THIS Gospel is not easy to write about. It may originally have entered the deposit of Christian faith as a simple story, but it has morphed over the centuries into a springboard for all kinds of speculation, both physical and metaphysical. It is now both a focal point for meditation and a subject of theological debate.
To make sense of Luke’s account of the annunciation to Mary, we first need to remember what he has told us just before the lection: how John the Baptist also had a miraculous conception, and a wonder-full revelation, and went on to a remarkable ministry. The similarities are prominent.
Then we put the two stories side by side, and see that Jesus’s birth-story outstrips John’s, not just in quantity (by taking more verses to tell), but also in quality. The miracle of John’s conception is what we might call an “ordinary” miracle, like Sarah’s, or Hannah’s. We meet his elderly parents, Zechariah and Elizabeth, and see the encounter between Zechariah and the angel Gabriel. Zechariah responds with a question which sounds similar to Mary’s: “How will I know that this is so? For I am an old man, and my wife is getting on in years”; “How can this be, since I am a virgin?”
The question “How?” in both highlights the human desire for understanding. The reason behind the question is likewise similar; and we could paraphrase it thus: “I/we do not fulfil the natural conditions for conception to take place.” The only difference is in the phrasing of the question: Zechariah asks how he will know, while Mary asks how this can be.
That detail of phrasing has to carry a great interpretative weight. Zechariah is rendered unable to speak as a result of his question, whereas Mary not only receives no reprimand, but also hears Gabriel go on to reveal what God’s providence is setting in motion. What, we may well wonder, is so wrong about asking for knowledge?
When we listen carefully to Zechariah’s question, we realise that he is really expressing doubt about the delivery of this promise. He sounds like a modern sceptic demanding proof and reluctant to take God’s message at face value.

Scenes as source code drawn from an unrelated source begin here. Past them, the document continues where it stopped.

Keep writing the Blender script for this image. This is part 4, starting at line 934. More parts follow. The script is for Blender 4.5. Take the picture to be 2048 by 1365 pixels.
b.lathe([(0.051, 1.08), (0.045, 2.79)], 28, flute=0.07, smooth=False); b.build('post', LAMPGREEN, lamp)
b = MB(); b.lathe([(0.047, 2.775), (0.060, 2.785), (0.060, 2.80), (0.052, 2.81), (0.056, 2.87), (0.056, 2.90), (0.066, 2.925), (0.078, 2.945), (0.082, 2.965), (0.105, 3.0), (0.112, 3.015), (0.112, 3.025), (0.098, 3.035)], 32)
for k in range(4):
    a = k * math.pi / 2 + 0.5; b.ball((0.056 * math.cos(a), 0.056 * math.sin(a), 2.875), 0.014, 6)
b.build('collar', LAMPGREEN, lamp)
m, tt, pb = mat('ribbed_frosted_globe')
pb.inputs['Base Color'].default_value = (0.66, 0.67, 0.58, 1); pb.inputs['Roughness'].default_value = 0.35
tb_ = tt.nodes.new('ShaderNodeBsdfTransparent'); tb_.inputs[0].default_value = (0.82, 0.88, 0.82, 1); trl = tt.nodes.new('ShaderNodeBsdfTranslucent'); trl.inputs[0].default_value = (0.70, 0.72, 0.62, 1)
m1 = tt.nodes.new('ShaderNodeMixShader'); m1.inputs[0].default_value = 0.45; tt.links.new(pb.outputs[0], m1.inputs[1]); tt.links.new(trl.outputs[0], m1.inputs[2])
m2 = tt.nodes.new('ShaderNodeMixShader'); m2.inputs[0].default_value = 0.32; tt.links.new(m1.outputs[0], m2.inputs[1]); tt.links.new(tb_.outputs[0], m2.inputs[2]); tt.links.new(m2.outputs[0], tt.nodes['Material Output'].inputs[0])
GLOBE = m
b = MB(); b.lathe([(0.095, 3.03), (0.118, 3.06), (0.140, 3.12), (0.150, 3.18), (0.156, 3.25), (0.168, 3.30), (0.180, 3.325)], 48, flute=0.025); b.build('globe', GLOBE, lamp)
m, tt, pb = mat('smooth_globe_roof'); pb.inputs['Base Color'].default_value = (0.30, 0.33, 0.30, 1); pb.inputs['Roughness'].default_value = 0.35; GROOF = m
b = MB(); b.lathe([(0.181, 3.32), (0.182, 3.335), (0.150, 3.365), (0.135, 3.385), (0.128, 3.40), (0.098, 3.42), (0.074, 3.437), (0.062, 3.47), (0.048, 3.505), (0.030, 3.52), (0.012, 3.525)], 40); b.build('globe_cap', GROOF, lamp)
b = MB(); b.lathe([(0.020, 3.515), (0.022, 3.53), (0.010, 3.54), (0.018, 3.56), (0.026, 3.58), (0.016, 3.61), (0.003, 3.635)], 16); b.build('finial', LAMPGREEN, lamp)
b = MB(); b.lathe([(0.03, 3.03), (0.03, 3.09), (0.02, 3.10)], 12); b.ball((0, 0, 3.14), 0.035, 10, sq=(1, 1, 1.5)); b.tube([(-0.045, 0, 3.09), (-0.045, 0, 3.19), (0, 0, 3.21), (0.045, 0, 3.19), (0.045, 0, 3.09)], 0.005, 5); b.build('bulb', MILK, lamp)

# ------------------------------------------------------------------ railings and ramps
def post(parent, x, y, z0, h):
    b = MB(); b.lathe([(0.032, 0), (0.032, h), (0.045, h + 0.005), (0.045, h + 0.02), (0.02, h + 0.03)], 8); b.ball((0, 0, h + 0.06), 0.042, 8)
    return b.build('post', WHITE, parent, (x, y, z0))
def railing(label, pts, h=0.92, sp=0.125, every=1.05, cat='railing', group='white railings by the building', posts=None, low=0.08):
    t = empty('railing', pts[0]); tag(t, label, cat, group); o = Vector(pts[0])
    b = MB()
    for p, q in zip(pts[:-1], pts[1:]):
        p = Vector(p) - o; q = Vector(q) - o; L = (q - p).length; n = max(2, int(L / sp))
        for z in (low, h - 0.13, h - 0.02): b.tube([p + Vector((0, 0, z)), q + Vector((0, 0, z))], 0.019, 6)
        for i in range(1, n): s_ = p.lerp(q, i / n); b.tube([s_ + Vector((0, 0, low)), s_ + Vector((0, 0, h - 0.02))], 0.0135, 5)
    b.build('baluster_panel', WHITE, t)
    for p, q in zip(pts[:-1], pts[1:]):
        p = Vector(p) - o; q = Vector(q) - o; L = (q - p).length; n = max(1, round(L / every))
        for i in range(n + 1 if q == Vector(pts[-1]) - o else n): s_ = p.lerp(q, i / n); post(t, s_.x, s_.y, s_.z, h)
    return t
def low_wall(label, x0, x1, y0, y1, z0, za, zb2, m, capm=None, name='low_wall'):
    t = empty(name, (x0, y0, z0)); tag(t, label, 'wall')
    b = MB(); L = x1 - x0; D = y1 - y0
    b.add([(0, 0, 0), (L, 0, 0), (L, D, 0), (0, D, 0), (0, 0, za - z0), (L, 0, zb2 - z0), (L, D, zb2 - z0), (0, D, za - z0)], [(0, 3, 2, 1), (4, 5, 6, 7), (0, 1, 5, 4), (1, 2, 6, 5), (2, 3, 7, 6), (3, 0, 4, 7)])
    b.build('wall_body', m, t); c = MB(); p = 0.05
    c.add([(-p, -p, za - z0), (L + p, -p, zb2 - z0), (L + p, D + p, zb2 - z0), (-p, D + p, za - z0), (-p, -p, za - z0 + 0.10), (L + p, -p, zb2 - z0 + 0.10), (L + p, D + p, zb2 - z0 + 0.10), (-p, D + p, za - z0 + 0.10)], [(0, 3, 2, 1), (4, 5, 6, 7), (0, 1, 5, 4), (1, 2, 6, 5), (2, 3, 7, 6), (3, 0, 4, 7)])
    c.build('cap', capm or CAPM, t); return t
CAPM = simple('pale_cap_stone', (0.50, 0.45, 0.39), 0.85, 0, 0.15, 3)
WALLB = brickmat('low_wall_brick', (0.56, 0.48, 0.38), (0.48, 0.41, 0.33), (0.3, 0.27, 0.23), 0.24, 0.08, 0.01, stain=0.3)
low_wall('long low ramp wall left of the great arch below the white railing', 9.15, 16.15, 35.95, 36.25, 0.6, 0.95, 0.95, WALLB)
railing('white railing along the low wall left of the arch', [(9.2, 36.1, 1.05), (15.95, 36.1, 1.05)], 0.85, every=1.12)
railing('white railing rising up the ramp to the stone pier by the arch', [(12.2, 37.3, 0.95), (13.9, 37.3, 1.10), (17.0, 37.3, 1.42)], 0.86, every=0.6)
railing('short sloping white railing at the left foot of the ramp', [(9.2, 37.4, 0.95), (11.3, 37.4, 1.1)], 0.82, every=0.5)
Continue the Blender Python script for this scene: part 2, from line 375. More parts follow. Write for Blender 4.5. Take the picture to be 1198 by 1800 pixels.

Mary shows us the more excellent way. Of course she does. She is the highly favoured one whom God has specially graced with the honour of bearing his incarnate Son. She does not ask for knowledge or proof. Her question takes it for granted that normal methods for conception will not apply.
It matters to Luke that, when we hear his Gospel, we grasp just how remarkable the birth of Jesus is. The juxtaposition with John achieves this perfectly. Plenty of pagan divinities and demi-gods include stories about an extraordinary conception or birth. This is not like one of those.
Jesus’s conception in the womb of Mary is extraordinary because — in the old phrase — she “knew not a man”. But it is also ordinary: the same ordinary miracle experienced by Elizabeth, and countless other women, time out of mind. This paradox is the incarnation in a nutshell: Jesus Christ truly divine and truly human. Luke has even provided a clue from the Old Testament/Hebrew Bible, an allusion in the person of the angel Gabriel. In Daniel, it was Gabriel who announced the coming of an “anointed one, a prince” (9.25).
It comes as no surprise that commentators who are cautious about giving credence to miracles play with the idea that Mary’s encounter with Gabriel is really an internal spiritual experience recast in story form. It goes without saying that, all these centuries later, we can have no idea how precise Luke’s narrative is. But we can still be reasonably sure that he did not invent it, and that he was using his skill as a storyteller (by putting the two conception stories side by side) to show us what he thought was the message in the miracles.
Once we have remembered that Matthew also knew the story as a miraculous conception by a virgin, it becomes clear that he and Luke have chosen different strategies for presenting that fact to their hearers. For Matthew, this corroboration takes the form of a reference to prophecy (Isaiah 7.14). Luke, the apostle to the Gentiles, chooses a different explanatory strategy. He lets the parallel lives of John and Jesus witness to the incarnation instead.